To get it off the "unanswered list":
- Every quasiconformal (qc) map of the open unit disk $D\subset \mathbb C$ to itself extends to a homeomorphism of the closed disk. You can find a proof of this in most textbook on quasiconformal maps. For instance, on page 48 in
Ahlfors, Lars V., Lectures on quasiconformal mappings. With additional chapters by C. J. Earle and I. Kra, M. Shishikura and J. H. Hubbard, University Lecture Series 38. Providence, RI: American Mathematical Society (AMS) (ISBN 0-8218-3644-7/pbk). viii, 162 p. (2006). ZBL1103.30001.
One can also derive it from the harder existence theorem on solvability of the Beltrami equation (extend the Beltrami differential to the open exterior disk $S^2\setminus cl(D)$ by inversion, and solve the corresponding Beltrami equation on $S^2$).
The same extension result holds in higher dimensions (where the Beltrami equation is overdetermined), even for maps of open subsets which are interiors of closed topological balls in $\mathbb R^n$, see for instance in:
Väisälä, Jussi, Lectures on (n)-dimensional quasiconformal mappings, Lecture Notes in Mathematics 229. Berlin-Heidelberg-New York: Springer-Verlag. XIV, 144 p. (1971). ZBL0221.30031.
It is known that the boundary maps of quasiconformal maps $D\to D$ are exactly the quasisymmetric (quasimoebius) maps of the unit circle (this is due to Ahlfors and Beurling):
Beurling, Arne; Ahlfors, Lars V., The boundary correspondence under quasiconformal mappings, Acta Math. 96, 125-142 (1956). ZBL0072.29602.

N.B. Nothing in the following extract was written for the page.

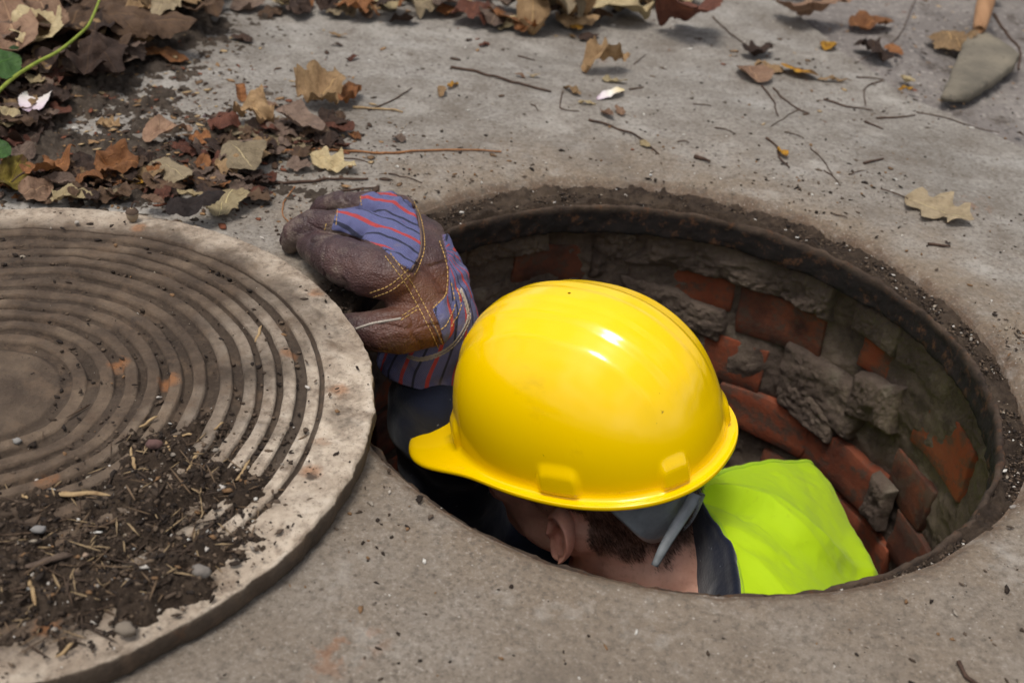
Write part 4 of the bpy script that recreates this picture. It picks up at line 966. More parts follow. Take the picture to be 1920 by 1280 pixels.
stitches('stitching', [[(772, 370), (790, 412), (796, 462), (786, 498), (776, 516)], [(824, 452), (838, 500), (836, 550), (812, 578)], A1, off(A1, 10, -5), A2, off(A2, 6, 8),
                       [(676, 368), (678, 385)], [(633, 394), (630, 424)], [(612, 419), (609, 431)], [(752, 600), (782, 581)], off([(752, 600), (782, 581)], 2, -8),
                       [(846, 530), (852, 570), (838, 606), (826, 618)], [(858, 540), (862, 575), (846, 612)]], M_THREAD)
br = [(866, 545), (877, 575), (877, 602), (856, 640), (826, 664), (792, 674), (768, 670)]
stitches('hem_braid', [br, off(br, -4, -2), off(br, -2, -5)], M_WTHREAD, .004, .0004, .0009)
# welted leather binding along the edge of the striped back
def binding(p, r, mat, name='binding'):
    c = catmull(np.c_[np.asarray(p, float), np.zeros(len(p))], 40)[:, :2]; P = [h[0]+h[1]*.0002 for h in (on_glove(x, y) for x, y in c) if h]
    if len(P) > 3:
        V, F = tube(np.array(P), r, 7); o = mesh_obj(name, V, F, mat); o.parent = glove
M_BIND = mat_plain('leather_edge', (120, 98, 88), .6, 300, .3, .3, .3)
binding([(764, 370), (782, 400), (789, 440), (787, 476), (770, 507)], .0011, M_BIND); binding([(806, 600), (820, 625), (832, 656)], .0010, M_BIND)
binding([(668, 616), (700, 606), (735, 600), (752, 597)], .0012, M_WTHREAD, 'seam')
# ------------------------------------------------------------------ fallen leaves
def mat_leaf(name, a, b, dark, spots=.0, vein=(1.25), rough=.75, spotcol=(70, 45, 26)):
    n = NT(name); uv = n.sep(n.coord('UV')); oi = n.n('ShaderNodeObjectInfo').outputs['Random']
    off = n.n('ShaderNodeCombineXYZ'); n.l(n.math('MULTIPLY', oi, 53.0), off.inputs[0]); n.l(n.math('MULTIPLY', oi, 19.0), off.inputs[2])
    va = n.n('ShaderNodeVectorMath'); n.l(n.coord(), va.inputs[0]); n.l(off.outputs[0], va.inputs[1]); vec = va.outputs[0]
    c = n.mix(n.ramp(n.noise(26, 5, .65, vec=vec), [(.3, 0.0), (.7, 1.0)]), S(*a), S(*b))
    c = n.mix(n.ramp(n.noise(70, 5, .7, vec=vec), [(.45, 0.0), (.72, .75)]), c, S(*dark))
    br = n.math('MULTIPLY_ADD', oi, .45, .55); cm = n.n('ShaderNodeMix'); cm.data_type = 'RGBA'; cm.blend_type = 'MULTIPLY'; cm.inputs[0].default_value = 1
    n.l(c, cm.inputs[6]); cb = n.n('ShaderNodeCombineColor'); [n.l(br, cb.inputs[i]) for i in range(3)]; n.l(cb.outputs[0], cm.inputs[7]); c = cm.outputs[2]
    v = n.math('ABSOLUTE', n.math('SUBTRACT', uv[1], .5))            # 0 on the midrib
    lat = n.math('FRACT', n.math('MULTIPLY', n.math('SUBTRACT', uv[0], n.math('MULTIPLY', v, .75)), 8.0))
    side = n.ramp(n.math('ABSOLUTE', n.math('SUBTRACT', lat, .5)), [(0.0, 1.0), (.07, 0.0)])
    rib = n.math('MAXIMUM', n.ramp(v, [(.008, 1.0), (.022, 0.0)]), n.math('MULTIPLY', side, .55))
    c = n.mix(n.math('MULTIPLY', rib, .5), c, S(min(255, int(a[0]*vein)), min(255, int(a[1]*vein)), min(255, int(a[2]*vein*.95))))
    if spots: c = n.mix(n.ramp(n.noise(38, 4, .6, vec=vec), [(.56-.1*spots, 0.0), (.62, .9)]), c, S(*spotcol))
    nb = n.bump(rib, .7, .002); nb = n.bump(n.noise(70, 6, .7, vec=vec, dist=.6), .8, .004, nb)
    m = n.done(c, rough, nb, .3)
    tr = n.n('ShaderNodeBsdfTranslucent'); n.l(c, tr.inputs[0]); mx = n.n('ShaderNodeMixShader'); mx.inputs[0].default_value = .12
    n.l(n.b.outputs[0], mx.inputs[1]); n.l(tr.outputs[0], mx.inputs[2]); n.l(mx.outputs[0], n.out.inputs['Surface'])
    return m
ML = {'brown': mat_leaf('leaf_brown', (118, 92, 70), (92, 70, 54), (66, 50, 40)), 'dark': mat_leaf('leaf_dark_brown', (84, 64, 52), (62, 47, 40), (44, 34, 30)),
      'tan': mat_leaf('leaf_tan', (184, 152, 112), (158, 126, 90), (120, 92, 64)), 'cream': mat_leaf('leaf_cream', (206, 188, 148), (186, 164, 122), (146, 122, 88)),
      'olive': mat_leaf('leaf_olive', (178, 160, 130), (152, 134, 106), (114, 98, 76)), 'orange': mat_leaf('leaf_orange', (172, 118, 72), (142, 92, 58), (102, 66, 44)),
      'red': mat_leaf('leaf_red_brown', (122, 76, 58), (98, 60, 48), (66, 42, 36)), 'pink': mat_leaf('leaf_pinkish', (170, 138, 112), (146, 112, 90), (108, 80, 64)),
      'grey': mat_leaf('leaf_grey_brown', (142, 120, 104), (116, 96, 84), (84, 68, 60)), 'yellow': mat_leaf('leaf_yellow', (206, 158, 52), (188, 130, 44), (128, 78, 38), .55),
      'black': mat_leaf('leaf_black', (58, 46, 42), (42, 34, 32), (30, 25, 24)), 'green': mat_leaf('leaf_green', (72, 104, 46), (52, 84, 36), (40, 62, 30), rough=.5), 'yellowgreen': mat_leaf('leaf_yellow_green', (150, 130, 50), (112, 100, 44), (90, 66, 36), .6)}
LCOUNT = [0]
def leaf_grid(L, wr, kind, roll, curl, crumple, seed, nu=26, nv=15):
    t = np.linspace(0, 1, nu); v = np.linspace(-1, 1, nv); T, Vv = np.meshgrid(t, v, indexing='ij'); sg = np.sign(Vv)
    rs = np.random.default_rng(seed); ph1, ph2 = rs.uniform(0, 6, 2)
    e = np.clip(np.sin(np.pi*np.clip(T, .0, 1)**.75), 0, 1)**.75
    if kind == 'lobed': e = e*(1+.34*np.sin(T*19+ph1+.5*sg))*1.0
    elif kind == 'star': e = e*(.72+.5*np.abs(np.sin(T*7.2+.4+.2*sg)))
    elif kind == 'oval': e = np.clip(np.sin(np.pi*T**.9), 0, 1)**.6
    elif kind == 'strip': e = np.clip(np.sin(np.pi*T), 0, 1)**.3
    elif kind == 'diamond': e = 1-np.abs(2*T-1)**1.3
    elif kind == 'ragged': e = np.clip(np.sin(np.pi*np.clip(T, .04, .97)), 0, 1)**.35*(1+.35*fbm(np.stack([T*4, sg*3, 0*T+seed], -1), 1.5, 3, 7))
    ser = .05*np.sin(T*75+ph2)+.06*fbm(np.stack([T*9, sg*2, 0*T+seed*1.3], -1), 1.3, 3, 11)
    hw = np.maximum(e*(1+ser), .012)*L*wr/2
    y = Vv*hw*(1+.12*np.sin(T*3+ph1)); x = (T+.06*np.sin(Vv*3+ph1)*e)*L
    z = 0*x
    P0 = np.stack([x, y, 0*x+seed*.37], -1)
    if abs(roll) > 1e-3:          # wrap across the midrib
        k = roll/(L*wr/2); ang = y*k; z = (1-np.cos(ang))/k; y = np.sin(ang)/k
    if abs(curl) > 1e-3:          # bend along the length
        k = curl/L; ang = (x-L/2)*k; zz = (1-np.cos(ang))/k; x = L/2+np.sin(ang)/k*(1-0*z)-np.sin(ang)*z; z = z*np.cos(ang)+zz
    z = z+crumple*L*(.12*fbm(P0, 2.2/L, 3, 13)+.06*fbm(P0, 5.5/L, 2, 14)+.018*np.abs(Vv)*np.sin(T*16+ph2))
    z = z-.012*L*np.exp(-(Vv/.12)**2)
    return np.stack([x-L/2, y, z], -1), np.stack([T, Vv*.5+.5], -1)
def leaf(b, t, wr, kind, mat, label, roll=0.0, curl=.25, crumple=1.0, lift=0.0, tilt=0.0, pitch=0.0, group='fallen leaves', stem=0.0, zc=None):
    LCOUNT[0] += 1; seed = LCOUNT[0]*7+3
    cx, cy = (b[0]+t[0])/2, (b[1]+t[1])/2
    z0 = lift if zc is None else zc
    B, Tt = un(b[0], b[1], z0), un(t[0], t[1], z0); d = Tt-B; L = np.linalg.norm(d); a = math.atan2(d[1], d[0])
    G, uv = leaf_grid(L, wr, kind, roll*.75, curl, crumple, seed)
    R = np.array(Matrix.Rotation(a, 3, 'Z') @ Matrix.Rotation(-pitch, 3, 'Y') @ Matrix.Rotation(tilt, 3, 'X'))
    V = G.reshape(-1, 3)@R.T; c = (B+Tt)/2; zm = V[:, 2].min(); c = np.array([c[0], c[1], lift+.0008-zm+float(slab_z(c[0], c[1]))])
    if (np.cross(G[1, 0]-G[0, 0], G[0, 1]-G[0, 0])[2]) < 0: pass
    o = mesh_obj('leaf', V, grid_faces(*G.shape[:2]), ML[mat], uv=uv.reshape(-1, 2)); o.location = c
    if stem:
        nu, nv = G.shape[:2]; p0 = G[0, nv//2]@R.T; dd = (G[0, nv//2]-G[2, nv//2])@R.T; dd /= np.linalg.norm(dd); dd[2] *= .3
        pts = np.array([p0+dd*s+np.array([0, 0, -.3*s*s/stem])*0+np.array([-dd[1], dd[0], 0])*.25*s*s/stem for s in np.linspace(-.004, stem, 8)])
        pts[:, 2] = np.maximum(pts[:, 2], zm+.001)
        Vs, Fs = tube(pts, np.linspace(.0011, .0007, 8), 6); mesh_obj('stem', Vs, Fs, M_TWIG, o)
    tag(o, label, 'leaf', group); return o
def mat_twig(name, a, b):
    n = NT(name); c = n.mix(n.ramp(n.noise(120, 5, .7), [(.3, 0.0), (.7, 1.0)]), S(*a), S(*b)); return n.done(c, .85, n.bump(n.noise(380, 4, .7), .8, .0012), .2)
M_TWIG, M_TWIG2, M_STRAW = mat_twig('twig_bark', (92, 72, 60), (58, 44, 38)), mat_twig('twig_tan', (166, 118, 78), (122, 82, 56)), mat_twig('straw', (184, 158, 118), (134, 108, 78))
def twig(pts, r, label, mat=None, lift=0.0, name='twig', group='twigs on the concrete', cat='twig', branch=None):
    r *= .8
    P = catmull(np.array([np.r_[un(x, y, lift+r)[:2], lift] for x, y in pts]), max(10, len(pts)*8))
    P[:, 2] = P[:, 2]+slab_z(P[:, 0], P[:, 1])+r*.9; s = len(P); P += .0012*np.stack([fbm(P, 60, 2, 201), fbm(P, 60, 2, 202), np.abs(fbm(P, 40, 2, 203))], -1)
    rad = r*np.linspace(1.1, .7, s)*(1+.18*fbm(P, 220, 2, 204))
    V, F = tube(P, rad, 7); c = P.mean(0); o = mesh_obj(name, V-c, F, mat or M_TWIG); o.location = c; tag(o, label, cat, group)
    return o
H = 'leaf'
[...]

On the other hand, if $f: D\to D$ is a qc $C^\infty$-diffeomorphism, the boundary map $S^1\to S^1$ need not even be absolutely continuous (it can send zero 1-dimensional measure sets to positive measure sets). This is what happens when you take a (quasiconformal) diffeomorphism between two compact hyperbolic surfaces, lift it to a qc diffeomorphism of $D$ and then extend to the boundary: Unless the original map is isotopic to a conformal map, the boundary extension is not absolutely continuous.
On yet another hand, every monotonic continuous map $\mathbb R\to \mathbb R$ is differentiable almost everywhere (but it can have zero derivative almost everywhere). Hence, boundary maps of qc homeomorphisms of $D$ are differentiable almost everywhere.